> _TASK PROMPT_: Take the lines of the data below from the very first through the line containing "0.31), s3=30, t3=.6)" and output them exactly, pictures excluded.

> _PROVIDED DATA_:

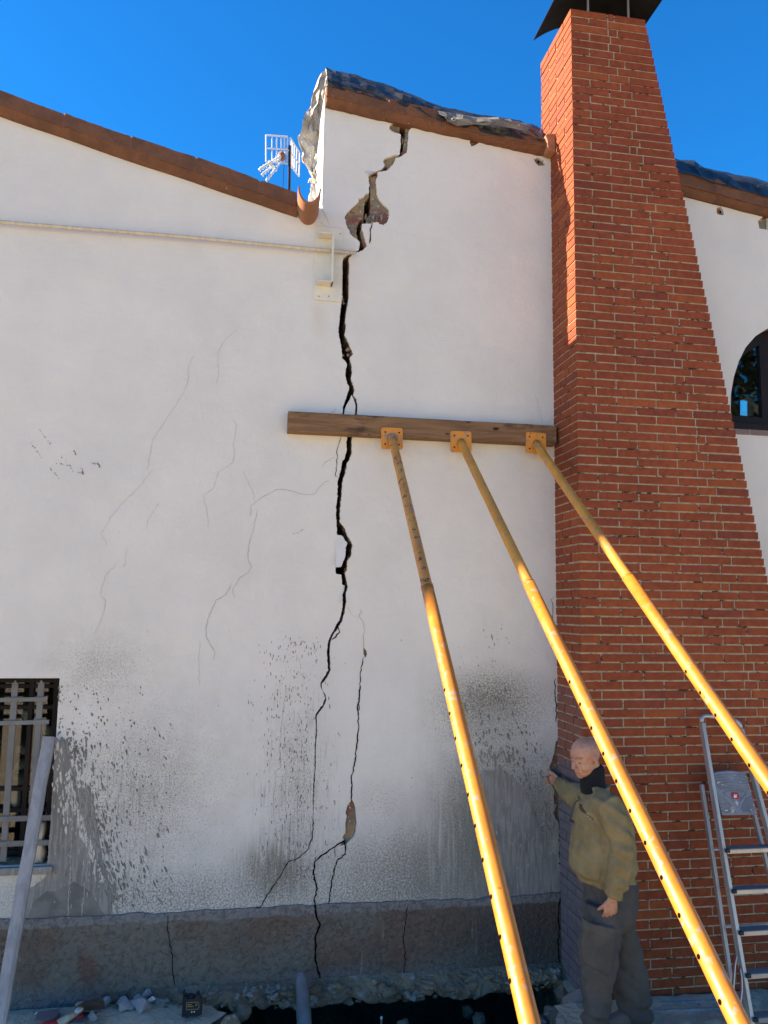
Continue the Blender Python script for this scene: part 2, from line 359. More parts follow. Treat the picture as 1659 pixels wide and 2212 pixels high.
def mk_glass():
    t = NT('window_glass'); tr = t.n('ShaderNodeBsdfTransparent'); gl = t.n('ShaderNodeBsdfGlossy'); gl.inputs['Roughness'].default_value = .02
    tr.inputs[0].default_value = (.75, .78, .76, 1); fr = t.n('ShaderNodeFresnel'); fr.inputs[0].default_value = 1.5; mx = t.n('ShaderNodeMixShader')
    t.l(t.math('ADD', t.math('MULTIPLY', fr.outputs[0], 1.0), .02), mx.inputs[0]); t.l(tr.outputs[0], mx.inputs[1]); t.l(gl.outputs[0], mx.inputs[2])
    t.l(mx.outputs[0], t.t.nodes['Material Output'].inputs[0]); return t.m
M['glass'] = mk_glass()
M['cloth'] = simple('cream_sackcloth', (0.50, 0.44, 0.34), (0.38, 0.33, 0.25), 6, .9, bump=.6, bscale=18, bdist=.01)
M['ground'] = simple('dusty_ground', (0.54, 0.44, 0.31), (0.42, 0.34, 0.235), 2.5, .95, bump=.9, bscale=22, bdist=.03, c3=(0.46, 0.40, 0.31), s3=30, t3=.6)
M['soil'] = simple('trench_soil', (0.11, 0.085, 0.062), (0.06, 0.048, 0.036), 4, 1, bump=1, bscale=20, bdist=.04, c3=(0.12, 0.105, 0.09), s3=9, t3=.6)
M['rock'] = simple('foundation_stone', (0.23, 0.18, 0.12), (0.13, 0.10, 0.07), 6, .95, bump=1, bscale=26, bdist=.02, c3=(0.25, 0.235, 0.21), s3=11, t3=.58)
M['rubble'] = simple('broken_grey_concrete', (0.33, 0.335, 0.34), (0.22, 0.225, 0.235), 9, .9, bump=.6, bscale=50)
M['slab'] = simple('reddish_slab', (0.23, 0.17, 0.155), (0.18, 0.135, 0.125), 5, .85)
M['pvc'] = simple('grey_pvc', (0.15, 0.16, 0.17), (0.10, 0.105, 0.115), 7, .6, bump=.3)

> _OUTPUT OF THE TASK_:
Continue the Blender Python script for this scene: part 2, from line 359. More parts follow. Treat the picture as 1659 pixels wide and 2212 pixels high.
def mk_glass():
    t = NT('window_glass'); tr = t.n('ShaderNodeBsdfTransparent'); gl = t.n('ShaderNodeBsdfGlossy'); gl.inputs['Roughness'].default_value = .02
    tr.inputs[0].default_value = (.75, .78, .76, 1); fr = t.n('ShaderNodeFresnel'); fr.inputs[0].default_value = 1.5; mx = t.n('ShaderNodeMixShader')
    t.l(t.math('ADD', t.math('MULTIPLY', fr.outputs[0], 1.0), .02), mx.inputs[0]); t.l(tr.outputs[0], mx.inputs[1]); t.l(gl.outputs[0], mx.inputs[2])
    t.l(mx.outputs[0], t.t.nodes['Material Output'].inputs[0]); return t.m
M['glass'] = mk_glass()
M['cloth'] = simple('cream_sackcloth', (0.50, 0.44, 0.34), (0.38, 0.33, 0.25), 6, .9, bump=.6, bscale=18, bdist=.01)
M['ground'] = simple('dusty_ground', (0.54, 0.44, 0.31), (0.42, 0.34, 0.235), 2.5, .95, bump=.9, bscale=22, bdist=.03, c3=(0.46, 0.40, 0.31), s3=30, t3=.6)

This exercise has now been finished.